“Uma linguagem opressiva faz mais do que representar violência; ela é, em si mesma, violência; faz mais do que representar os limites do conhecimento; ela limita, de fato, o conhecimento.”
Não faltam, no Brasil de hoje, exemplos quase diários da linguagem opressiva caracterizada por Toni Morrison ao receber o Nobel de literatura em 1993. O famoso discurso é um dos textos incluídos na coletânea “A Fonte da Autoestima” —uma leitura fundamental, agora mais do que nunca.
Morrison se refere justamente à retórica de alguns políticos. “Impiedosa em seu policiamento, não tem desejo ou propósito além de manter o alcance de seu próprio narcisismo narcotizante, sua própria hegemonia e exclusividade. Por mais moribunda, não deixa de ter seus efeitos, posto que prejudica o intelecto, paralisa a consciência, suprime o potencial humano.”
É “uma linguagem oficial forjada para sancionar a ignorância”. O discurso, é claro, é dirigido “apenas aos que obedecem”.
Escritos entre 1976 e 2013, os discursos e ensaios do livro muitas vezes antecipam discussões que assumiriam uma importância decisiva nos anos seguintes. Não é exagero, portanto, falar em olhar profético quando se trata de Toni Morrison.
Em mais de uma ocasião, ela examina a dissolução da fronteira entre o privado e o público —investigando a possibilidade de um debate fértil na segunda esfera. “A questão se torna como e onde experimentar o público no tempo, no idioma, enquanto afeto”, escreve.

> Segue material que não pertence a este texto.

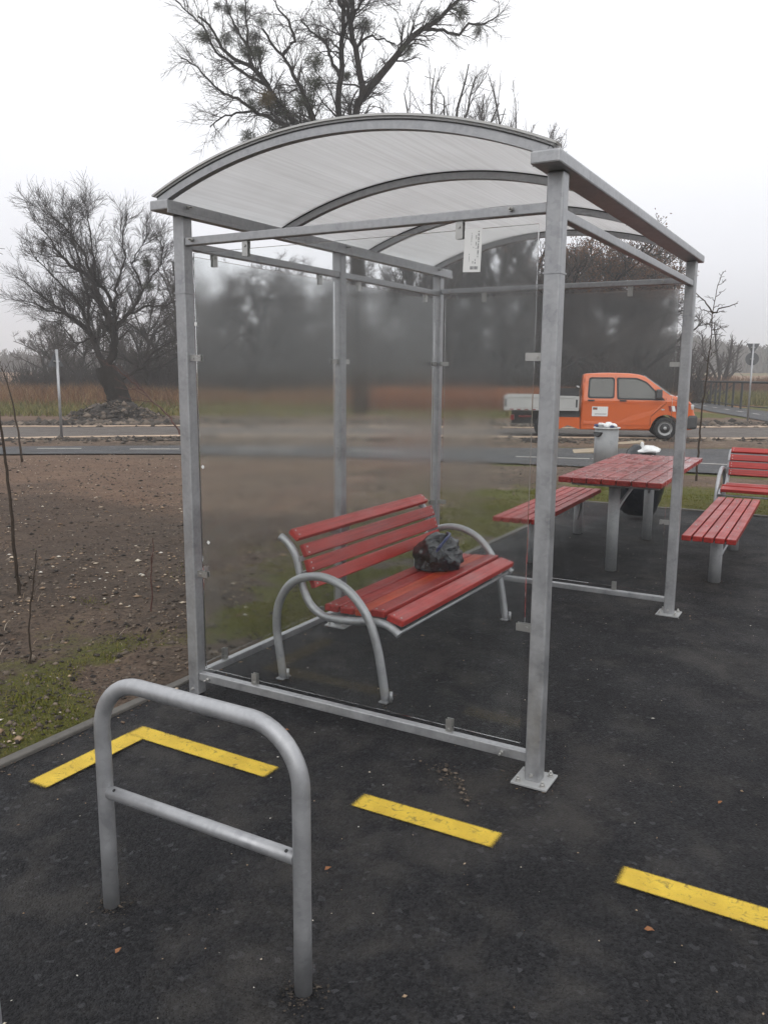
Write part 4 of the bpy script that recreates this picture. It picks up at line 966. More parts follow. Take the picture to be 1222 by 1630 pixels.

Morrison sempre insistiu no potencial transformador da linguagem, sobretudo enquanto literatura. Também defendeu a necessidade de se prolongar esse potencial em um debate público produtivo e consequente em torno dos livros. Saber nomear —sem perder de vista o domínio do indizível— seria um início de insubmissão à violência da linguagem opressiva.
Ela sustenta, assim, que “o estudo da ficção pode ser [um] mecanismo de reparo na desconexão entre o público e o privado”. Tal reparo está associado ao próprio ato de ler —a literatura pressupõe “a experiência de sermos pessoas multidimensionais”—, mas também ao de compartilhar e debater o que foi lido. Ao falar dos romances que escreveu, Morrison destaca que os “atos sociais completam a experiência de leitura”.

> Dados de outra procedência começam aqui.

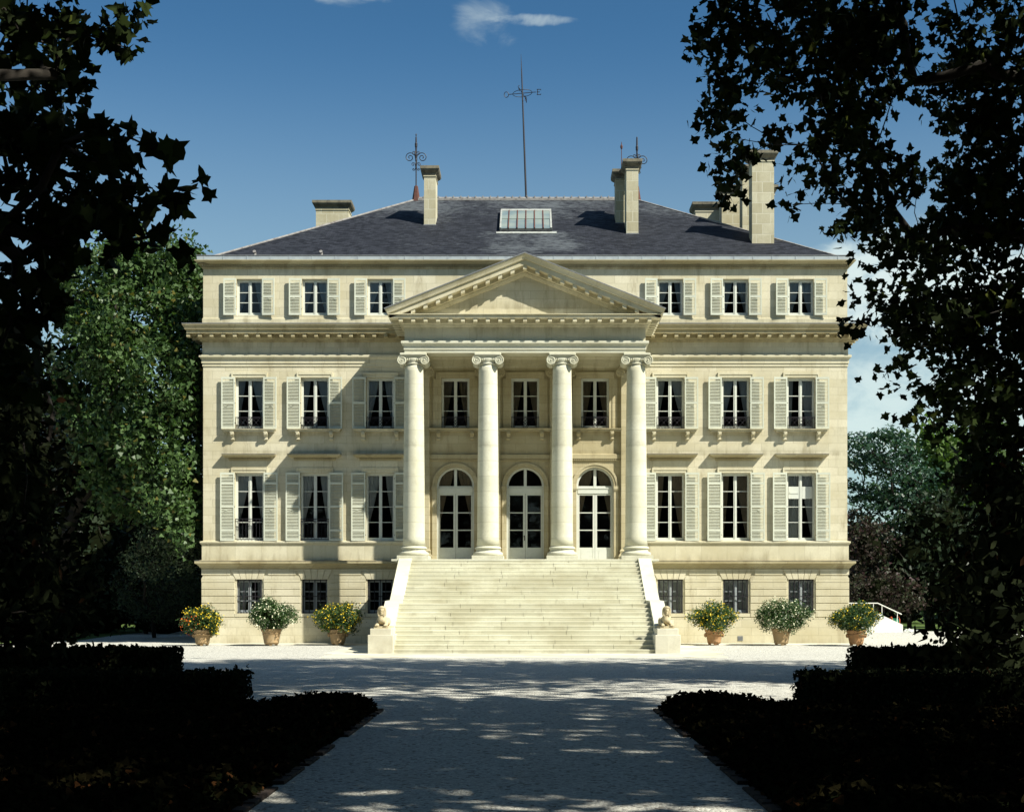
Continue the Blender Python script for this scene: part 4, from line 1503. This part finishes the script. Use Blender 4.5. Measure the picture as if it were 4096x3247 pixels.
# ------------------------------------------------------------------ right avenue tree
T = empty("plane_tree", (13.6, 24.5, 0), "dark plane tree filling the upper right, its hanging boughs in front of the tall chimneys", "tree", "plane trees of the avenue")
blobs = [(1525, 60, 75, 65, 26), (1560, 130, 85, 75, 26), (1525, 225, 62, 60, 26), (1500, 75, 45, 30, 25.5), (1548, 335, 45, 62, 25.5), (1530, 380, 32, 22, 25.5), (1590, 300, 42, 30, 26),
         (1640, 60, 100, 70, 26.5), (1640, 170, 60, 70, 26.5), (1632, 262, 24, 20, 26), (1800, 50, 150, 90, 27), (1800, 190, 105, 110, 27), (1790, 310, 85, 80, 27),
         (1735, 340, 50, 60, 26.5), (1692, 392, 22, 20, 26), (1745, 380, 26, 20, 26), (1865, 420, 105, 90, 27), (1765, 478, 42, 18, 26.5), (1900, 540, 95, 80, 27), (1850, 610, 38, 30, 26.5), (1840, 690, 36, 32, 26.5),
         (1890, 660, 60, 50, 27), (1975, 690, 105, 95, 27.5), (1900, 770, 55, 22, 27), (1985, 820, 70, 55, 27.5), (1925, 880, 36, 20, 27), (1990, 900, 30, 24, 27),
         (2060, 150, 120, 180, 28), (2080, 420, 120, 160, 28), (2090, 700, 110, 180, 28), (2100, 900, 80, 110, 28), (2060, 1010, 60, 60, 28.5)]
blobs = [(a_, b_2, c_ * .88, d_ * .88, e_) for a_, b_2, c_, d_, e_ in blobs]
cl = blob_clusters(blobs, rng, 32.0, 1.5)
cl = np.vstack([cl, blob_clusters([(1800, 60, 150, 80, 27.5), (1830, 200, 90, 90, 27.5), (2080, 150, 100, 170, 28), (2080, 420, 110, 170, 28.5), (2090, 700, 100, 190, 28.5), (1990, 540, 70, 110, 28), (2030, 850, 80, 60, 28), (2100, 950, 70, 100, 28.5)], rng, 17.0, 1.8)])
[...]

Todos os ensaios sobre literatura incluídos na coletânea são excelentes. Ora Morrison fala de grandes autores, destacando o racismo nas representações e na formação do cânone, ora da própria escrita.

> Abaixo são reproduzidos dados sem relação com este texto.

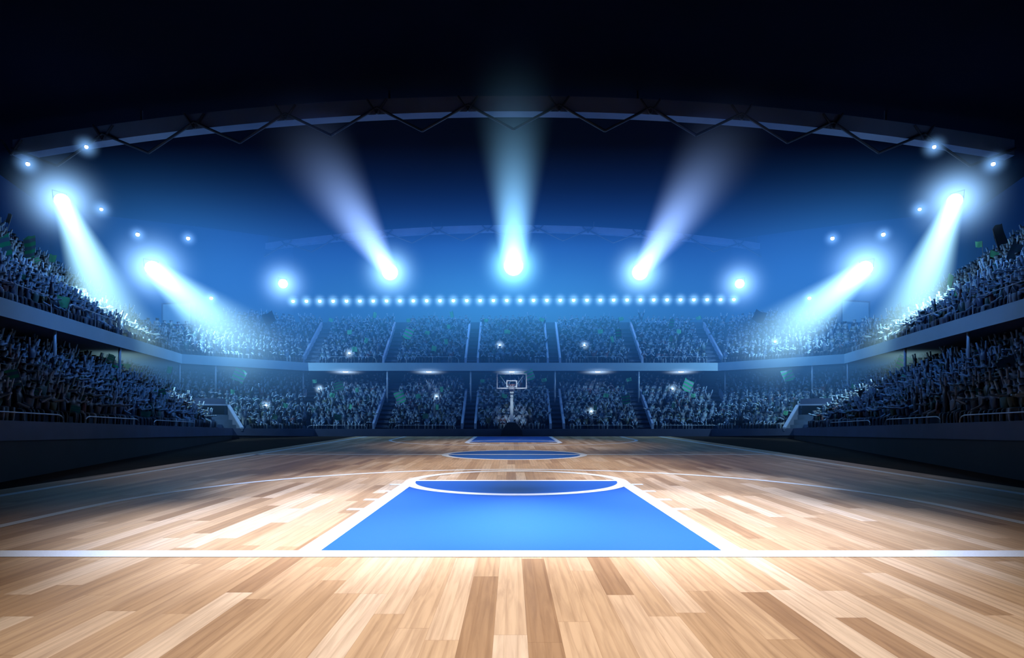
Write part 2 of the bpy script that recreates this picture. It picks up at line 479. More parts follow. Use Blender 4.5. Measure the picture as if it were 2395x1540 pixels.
# upper stand: rear + corners (rows of 10) and the two side blocks (rows of 17)
def u_start(k):   # the corner block starts later in its upper rows
    return max(0.0, (k - 5) * 1.35)
def side_end(o):  # the side blocks end along this line
    return 26.3 + 1.05 - .58 * max(o, 0)
def pt(i, u, o):
    a, d, n, L = seg_frame(i); return a + d * u + n * o
def corner_pts(o, k):
    P = offset_path(o)
    if k <= 5: s = P[1]; e = P[4]
    else:
        s = pt(1, max(u_start(k), .5 * o * -1), o); a, d, n, L = seg_frame(3); e = a + d * (L - u_start(k)) + n * o
    return [s, P[2], P[3], e]
upper = MB()
def quadstrip(mb, P0, z0, P1, z1):
    n = len(P0)
    mb.add([(p.x, p.y, z0) for p in P0] + [(p.x, p.y, z1) for p in P1], [(i, i + 1, n + i + 1, n + i) for i in range(n - 1)])
for k in range(NU):
    o = RUN * k; z = UZ + RISE_U * k
    if k: quadstrip(upper, corner_pts(o, k), z - RISE_U, corner_pts(o, k), z)
    quadstrip(upper, corner_pts(o, k), z, corner_pts(o + RUN, k), z)
o = RUN * NU; z = UZ + RISE_U * NU
P = corner_pts(o, NU - 1)
quadstrip(upper, P, z - RISE_U, P, z + .12)
quadstrip(upper, P, z + .12, corner_pts(o + .15, NU - 1), z + .12)
for i in (0, 4):
    a, d, n, L = seg_frame(i)
    for k in range(NS):
        o = RUN * k; z = UZ + RISE_U * k
        def ends(oo, kk):
            t = min(side_end(RUN * kk), L + (.5 * oo if kk <= 3 else 99))
            return (a + n * oo, a + d * t + n * oo) if i == 0 else (a + d * (L - t) + n * oo, a + d * L + n * oo)
        if k: quadstrip(upper, ends(o, k), z - RISE_U, ends(o, k), z)
        quadstrip(upper, ends(o, k), z, ends(o + RUN, k), z)
        # stepped end face towards the corner
        q0 = ends(o, k)[1 if i == 0 else 0]; q1 = ends(o + RUN, k)[1 if i == 0 else 0]
        quadstrip(upper, [q0, q1], 3.75, [q0, q1], z)
upper_me = upper
upper_stand = upper.build('upper_grandstand', MAT['terrace'])
tag(upper_stand, 'upper tier of concrete terraces behind a pale balcony front', 'grandstand', None, 'structure')
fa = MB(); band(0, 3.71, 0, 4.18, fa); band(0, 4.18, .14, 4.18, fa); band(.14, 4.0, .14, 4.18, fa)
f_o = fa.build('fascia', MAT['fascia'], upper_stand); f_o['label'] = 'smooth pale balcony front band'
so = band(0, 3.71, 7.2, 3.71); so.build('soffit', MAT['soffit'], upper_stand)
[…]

Ela diz que seu interesse, quando elaborou seu primeiro livro, era “o racismo enquanto causa, consequência e manifestação de psicoses individuais e sociais”.
“A construção da raça e suas hierarquias têm um poderoso impacto na linguagem expressiva, assim como a linguagem interpretativa, figurativa, impacta poderosamente a construção de uma sociedade racial”, escreve. “A troca íntima entre a atmosfera do racismo e a linguagem que o afirma, apaga, manipula e transforma é inevitável entre ficcionistas, que têm de sustentar um olhar fixo sobre o reino da diferença.”
Ela também critica a imprensa, que, enquanto esfera comum com potencial de facilitar diálogos e trocas, quando não transformações sociais, parece incapaz de evitar a disseminação de desinformação racista. E, de novo, lá está a necessidade urgente de “reinventar o espaço público —e o diálogo público que pode acontecer dentro dele”.
Morrison tinha uma capacidade rara de se dirigir a todo tipo de leitor ou ouvinte, fosse ao resgatar algumas de suas memórias, fosse ao enveredar por análises históricas ou políticas.
Seus escritos reacendem a esperança na literatura e na viabilidade e eficácia das discussões públicas, e reforçam, pelo próprio exemplo que o leitor tem diante de si, o compromisso inadiável com uma postura ética que leve em conta as raízes, o peso e o efeito das palavras.